David Tulloh david at tulloh.id.au
Thu Apr 26 14:19:09 GMT 2007

The GPS chips use a crystal of a known frequency, this is then scaled to 
get the frequency that they scan for the GPS signals.  The more accurate 
the frequency the less the GPS chip has to scan to find the satellites.  
Once it's found the satellites it adjusts it's knowledge of the crystal 
frequency based on the error it found and uses this calibrated value to 
track the satellites while it's running.

The issue with all of this is that you assume that the crystal provides 
a perfect set frequency.  In reality they don't, the frequency they 
provide changes with the age of the crystal and the temperature.  So 
they try to compensate for the temperature drift and allow for a degree 
of frequency movement.  There are limits to how much they can do, if the 
temperature changes too rapidly or the crystal is flawed the receiver 
will lose it's tracking.

You can try this using one of those freeze spray cans.  Monitor the 
number of satellites that the GPS device is tracking and then spray a 
little of the freeze stuff onto the crystal, or just spray a whole lot 
into the GPS box.  You should see it lose all the satellites, gradually 
find the first one or two and then rapidly reacquire all the rest.


Mike Carden wrote:
> During GPS discussions this evening I made a comment about temperature
> and oscillator stability in GPS receivers.
> Now, I know my etrex cares about temperature.

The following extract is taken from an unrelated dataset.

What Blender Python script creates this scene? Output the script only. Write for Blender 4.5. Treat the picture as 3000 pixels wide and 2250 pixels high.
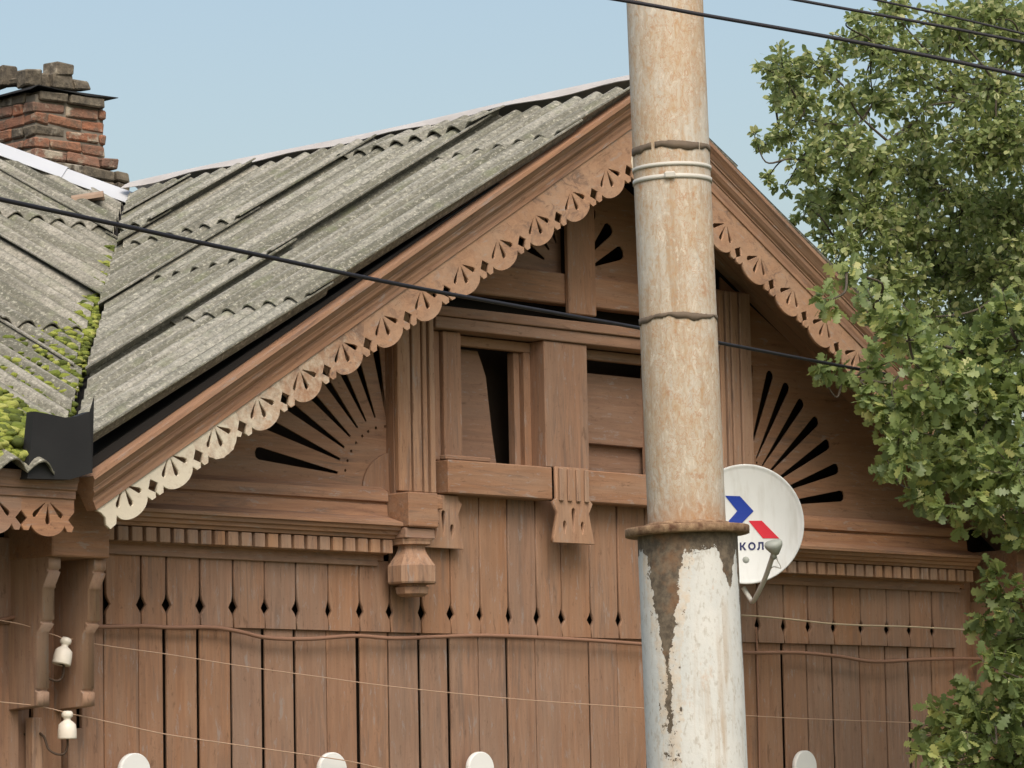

If I put it into service
> mode via UP + Page + power on, I get a look at all sorts of internal
> bits including the output of its internal temp sensor.
> So I had a bit of a look online and pretty well every GPS chipset out
> there is keen to boast about how good its temperature compensation is.
> Seems it's used to make the internal clock more accurate and speed up
> the process of acquiring an initial fix.